Dün, Çalışan Gazeteciler Günü’nü kutladık.
Sağ olsunlar bugüne kadar beraber çalıştığımız pek çok protokol üyesi çiçekleri ve tebrik mesajlarıyla bizleri mutlu etti.
Bir işi iyi yaptığınızın kanıtı, unutulmamak ve hatırlanmaktır benim için.
Çalışmaya başladığım andan itibaren, o kadar yoğun programlar geçirdik ki.
Gün içerisinde üç-dört saat geçirdiğimiz programlardan bahsetmiyorum.
Daha kompleks, daha uzun süreli programlar basın mensuplarının hem çok sevdiği hem de en yorulduğu programlardan biridir.
Özellikle cumartesi günleri de basılan ve yayına çıkan gazete çalışanları için cumadan başlayan programlar adeta bir zulümdür.
Peki böyle günlerde biz nasıl hazırlanıyoruz?
Gelin yoğun programda çalışan bir gazetecinin gününü beraber inceleyelim:
Öncelikle tüm kameraları, videoları ve ses kayıt cihazlarının bataryalarını dolduruyor, yedeklerini de şarja takıyoruz.
Aynı zamanda yanımızda götüreceğimiz taşınabilir şarj cihazlarının da dolumunu yapıyoruz. Gün içindeki ilk işimiz ertesi gün çıkacak gazete için hazırlığa başlamak. Ki bunun için standart iş başlangıç saatimizin yaklaşık 2-3 saat öncesinde oturuyoruz masamıza.

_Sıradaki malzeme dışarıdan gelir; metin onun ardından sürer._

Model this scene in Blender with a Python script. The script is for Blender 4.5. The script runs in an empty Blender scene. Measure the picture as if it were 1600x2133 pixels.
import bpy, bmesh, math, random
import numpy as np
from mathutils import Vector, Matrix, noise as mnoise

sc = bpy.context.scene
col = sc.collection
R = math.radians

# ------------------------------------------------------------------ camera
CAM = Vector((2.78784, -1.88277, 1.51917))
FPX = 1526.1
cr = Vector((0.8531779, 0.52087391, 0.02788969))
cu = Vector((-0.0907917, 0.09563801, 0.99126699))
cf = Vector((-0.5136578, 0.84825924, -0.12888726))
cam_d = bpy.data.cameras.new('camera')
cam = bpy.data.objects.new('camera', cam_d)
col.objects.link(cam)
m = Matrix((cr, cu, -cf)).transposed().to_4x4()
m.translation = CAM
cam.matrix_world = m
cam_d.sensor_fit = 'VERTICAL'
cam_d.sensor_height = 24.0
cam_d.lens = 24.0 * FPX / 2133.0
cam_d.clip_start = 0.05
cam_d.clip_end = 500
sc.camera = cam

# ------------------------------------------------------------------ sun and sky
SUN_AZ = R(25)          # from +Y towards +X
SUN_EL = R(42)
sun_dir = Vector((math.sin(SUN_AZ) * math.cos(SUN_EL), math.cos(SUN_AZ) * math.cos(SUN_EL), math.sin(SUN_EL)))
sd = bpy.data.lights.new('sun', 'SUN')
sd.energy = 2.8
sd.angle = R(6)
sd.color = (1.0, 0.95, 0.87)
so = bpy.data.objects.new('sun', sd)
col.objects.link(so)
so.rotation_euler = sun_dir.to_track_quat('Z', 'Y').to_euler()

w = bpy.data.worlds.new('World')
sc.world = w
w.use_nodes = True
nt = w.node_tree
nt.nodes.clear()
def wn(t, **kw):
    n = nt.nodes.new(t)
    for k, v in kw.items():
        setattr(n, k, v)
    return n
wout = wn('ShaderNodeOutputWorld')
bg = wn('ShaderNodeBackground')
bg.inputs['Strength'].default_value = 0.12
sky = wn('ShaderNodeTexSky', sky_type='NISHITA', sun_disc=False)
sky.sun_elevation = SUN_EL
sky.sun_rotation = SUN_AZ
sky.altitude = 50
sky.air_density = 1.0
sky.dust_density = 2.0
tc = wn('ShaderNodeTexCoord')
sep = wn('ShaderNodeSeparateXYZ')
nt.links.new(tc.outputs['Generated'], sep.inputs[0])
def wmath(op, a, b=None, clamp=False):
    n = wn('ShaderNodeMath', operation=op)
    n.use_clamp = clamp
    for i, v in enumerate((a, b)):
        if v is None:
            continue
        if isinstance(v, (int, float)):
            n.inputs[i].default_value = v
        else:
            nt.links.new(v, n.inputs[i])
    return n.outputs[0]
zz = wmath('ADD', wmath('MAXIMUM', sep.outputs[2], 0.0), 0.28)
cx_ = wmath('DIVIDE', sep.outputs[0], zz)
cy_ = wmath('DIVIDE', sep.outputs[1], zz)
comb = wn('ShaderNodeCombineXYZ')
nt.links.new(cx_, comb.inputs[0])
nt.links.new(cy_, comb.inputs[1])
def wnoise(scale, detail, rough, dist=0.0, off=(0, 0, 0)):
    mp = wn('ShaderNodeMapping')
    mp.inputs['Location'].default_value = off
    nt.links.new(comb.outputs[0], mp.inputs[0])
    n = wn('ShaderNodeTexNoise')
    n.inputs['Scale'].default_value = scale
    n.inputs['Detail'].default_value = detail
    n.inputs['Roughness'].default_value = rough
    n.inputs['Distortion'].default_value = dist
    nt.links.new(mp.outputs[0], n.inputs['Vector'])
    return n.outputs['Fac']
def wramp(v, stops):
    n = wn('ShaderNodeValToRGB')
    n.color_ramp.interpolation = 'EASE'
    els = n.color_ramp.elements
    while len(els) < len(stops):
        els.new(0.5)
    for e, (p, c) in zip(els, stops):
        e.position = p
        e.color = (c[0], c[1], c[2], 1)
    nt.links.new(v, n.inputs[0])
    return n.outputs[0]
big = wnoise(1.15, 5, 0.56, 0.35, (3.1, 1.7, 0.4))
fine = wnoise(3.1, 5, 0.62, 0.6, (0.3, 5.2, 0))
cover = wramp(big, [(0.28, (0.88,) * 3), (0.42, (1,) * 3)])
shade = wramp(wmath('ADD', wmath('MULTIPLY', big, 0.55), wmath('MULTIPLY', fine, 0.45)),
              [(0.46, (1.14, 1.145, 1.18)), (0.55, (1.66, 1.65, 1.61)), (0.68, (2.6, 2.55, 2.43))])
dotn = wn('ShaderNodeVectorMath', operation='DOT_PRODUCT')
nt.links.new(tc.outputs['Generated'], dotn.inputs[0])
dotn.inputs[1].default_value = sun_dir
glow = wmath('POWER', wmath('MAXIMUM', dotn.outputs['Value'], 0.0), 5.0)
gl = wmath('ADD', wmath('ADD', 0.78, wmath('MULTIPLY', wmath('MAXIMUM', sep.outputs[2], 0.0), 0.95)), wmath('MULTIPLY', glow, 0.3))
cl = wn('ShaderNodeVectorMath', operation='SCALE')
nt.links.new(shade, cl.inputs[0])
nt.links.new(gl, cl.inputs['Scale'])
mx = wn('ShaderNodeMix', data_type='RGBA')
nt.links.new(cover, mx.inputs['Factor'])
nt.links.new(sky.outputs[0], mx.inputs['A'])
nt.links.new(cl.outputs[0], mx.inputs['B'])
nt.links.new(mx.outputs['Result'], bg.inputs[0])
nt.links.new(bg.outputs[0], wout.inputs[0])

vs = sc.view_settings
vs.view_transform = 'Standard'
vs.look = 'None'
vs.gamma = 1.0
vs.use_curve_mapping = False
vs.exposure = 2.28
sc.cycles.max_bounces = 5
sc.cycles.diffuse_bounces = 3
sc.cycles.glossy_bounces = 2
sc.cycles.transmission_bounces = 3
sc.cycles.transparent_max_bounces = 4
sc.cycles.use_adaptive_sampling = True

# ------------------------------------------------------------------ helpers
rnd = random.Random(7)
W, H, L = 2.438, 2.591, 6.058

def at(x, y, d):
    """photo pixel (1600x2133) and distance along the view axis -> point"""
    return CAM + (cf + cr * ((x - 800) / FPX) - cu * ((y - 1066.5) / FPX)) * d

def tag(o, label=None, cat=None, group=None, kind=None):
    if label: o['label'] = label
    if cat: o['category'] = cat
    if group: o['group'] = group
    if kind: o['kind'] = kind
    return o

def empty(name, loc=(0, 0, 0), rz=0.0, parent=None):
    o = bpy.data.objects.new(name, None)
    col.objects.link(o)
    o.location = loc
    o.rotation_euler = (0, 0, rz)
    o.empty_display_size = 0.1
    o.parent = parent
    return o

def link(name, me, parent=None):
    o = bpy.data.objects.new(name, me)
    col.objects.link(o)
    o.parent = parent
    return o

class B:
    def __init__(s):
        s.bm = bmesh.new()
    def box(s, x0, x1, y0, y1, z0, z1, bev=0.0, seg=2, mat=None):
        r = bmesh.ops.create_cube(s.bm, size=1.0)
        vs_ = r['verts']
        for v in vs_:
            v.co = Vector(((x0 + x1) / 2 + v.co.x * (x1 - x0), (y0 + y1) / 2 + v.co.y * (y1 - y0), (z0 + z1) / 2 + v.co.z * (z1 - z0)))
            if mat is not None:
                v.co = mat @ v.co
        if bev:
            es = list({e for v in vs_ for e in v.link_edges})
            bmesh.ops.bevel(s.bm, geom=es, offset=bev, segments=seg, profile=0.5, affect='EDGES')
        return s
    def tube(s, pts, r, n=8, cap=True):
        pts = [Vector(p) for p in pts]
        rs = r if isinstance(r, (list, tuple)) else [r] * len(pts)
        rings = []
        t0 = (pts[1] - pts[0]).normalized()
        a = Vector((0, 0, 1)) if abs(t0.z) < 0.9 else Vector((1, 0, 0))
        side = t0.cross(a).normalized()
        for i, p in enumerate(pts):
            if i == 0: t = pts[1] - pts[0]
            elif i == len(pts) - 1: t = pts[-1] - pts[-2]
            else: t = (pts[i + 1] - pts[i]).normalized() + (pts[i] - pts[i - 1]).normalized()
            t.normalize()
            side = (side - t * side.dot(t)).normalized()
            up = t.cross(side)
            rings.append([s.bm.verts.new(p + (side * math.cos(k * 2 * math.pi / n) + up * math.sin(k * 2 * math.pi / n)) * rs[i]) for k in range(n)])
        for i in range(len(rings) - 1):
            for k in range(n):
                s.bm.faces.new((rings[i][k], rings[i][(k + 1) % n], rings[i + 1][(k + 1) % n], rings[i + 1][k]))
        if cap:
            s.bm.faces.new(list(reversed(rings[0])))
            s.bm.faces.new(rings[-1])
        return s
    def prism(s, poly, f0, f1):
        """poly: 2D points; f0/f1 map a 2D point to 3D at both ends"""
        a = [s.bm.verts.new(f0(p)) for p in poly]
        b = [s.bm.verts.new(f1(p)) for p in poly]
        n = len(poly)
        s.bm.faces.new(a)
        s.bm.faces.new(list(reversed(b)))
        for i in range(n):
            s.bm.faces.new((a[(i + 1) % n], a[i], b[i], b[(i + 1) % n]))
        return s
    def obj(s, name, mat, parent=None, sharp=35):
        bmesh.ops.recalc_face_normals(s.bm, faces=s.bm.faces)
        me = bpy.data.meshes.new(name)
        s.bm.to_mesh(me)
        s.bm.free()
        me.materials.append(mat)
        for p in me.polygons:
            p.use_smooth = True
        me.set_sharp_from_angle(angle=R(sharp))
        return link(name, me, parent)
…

Günlük gazeteyi bitirdikten sonra kısa bir toplantı yaparak program detaylarını inceliyoruz. Hangi program hangi saatte yapılacak, kim nerede bulunacak gibi soruların cevaplarını buluyoruz.
Eğer program içerisinde ekstra önem verilecek bir durum varsa, başkanın konuşması gibi, bu olay esnasında hangi açılardan fotoğraflar çekileceği, videonun nasıl kurgulanacağı üzerine fikir alışverişi yapıyoruz.
Programlar hatta daha özel olarak festival programları genelde akşam altı civarında başlar. Standartta işimizin dört gibi bittiğini düşünürsek, ki bu saat daha ileriye de gidebiliyor, programa kadar iki saatlik bir dinlenme süremiz oluyor.
Bu süre uzun mesainin dinlenmesi ve yemek üzerine geçiyor. Program esnasında lazım olabilecek her türlü cihazı çantamıza doldurup yola çıkıyoruz.
Tabii o iki saatlik arada yemek yiyebildiysek şanslıyız.
Programın başlangıcından sonuna kadar, sıkılmadan, yorulmadan koşturuyoruz.
Başta sahne önünde basın için ayrılan alanda durmak eğlenceli gelse de işin aslında böyle olmadığını çok rahat bir şekilde söyleyebilirim size.
Bugüne kadar Kakava ve Kaynarca Su Festivali’nde olduğu gibi pek çok sanatçıyı çok yakından izleme hatta sohbet etme şansına nail oldum evet.
Fakat içlerinden herhangi birinin şarkısına kendimi veremedim bile. Program çıkışında haber yazmak için videoları ve ses kayıtlarını kurcalamasam hangi sanatçının hangi şarkıyı söylediğini bile hatırlamam.
Çünkü orada eğlenmek için yer almıyor, çalışmak için ter döküyoruz.
Bazen basın alanının hemen arkasındaki vatandaşlarımızla sohbet etme imkanımız oluyor. Bazı gençler keşke biz orada olsak ne güzel eğleniyorsunuz gibi şeyler söylüyor ama bizim için durum farklı tabii ki.
Programlar genelde gece yarısı 12-1 aralığında bitiyor. Biraz önce bahsettiğim festival programları için bir ertesi güne hazırlık yapıyoruz saat birden sonra. Her şey sil baştan yapılıyor. Ve kendiniz için ayırabildiğiniz vakit bir günde yaklaşık üç saat oluyor. Bir de festivallerde yaşanan farklı sıkıntılar var. Buradan da bu isteğimizi dile getirmiş olalım:
Sahne önünde basın alanı yapılmalı. Bu yapılıyor tabii fakat basın dışında herkes bu alana girerse bunun bir amacı kalmaz.
Gerekirse akreditasyon kartı gerekirse de basın kartıyla giriş yapılmalı bu alanlara. Basın mensubu, gazetesinde ya da sosyal medyada yer alabilecek en güzel kareyi yakalamaya çalışır. Ki bu yalnızca kendisi için değil, festivalin yürütücülüğünü yapan kurumlar için de önemlidir.
Eğer vatandaşlar da bu alana girerse, bizim işimiz sekteye uğrar. Yapabildiğimizin en iyisini yapmaya çalışıyoruz fakat sizlerin de bu konuda bize destek olması gerekiyor. Son olarak;
Omuz omuza çalıştığım mesai arkadaşlarım başta olmak üzere tüm meslektaşlarımın Çalışan Gazeteciler Günü’nü kutluyorum. Daha özgür ve daha rahat bir ortamda tekrar alın teri dökebilmek dileğiyle.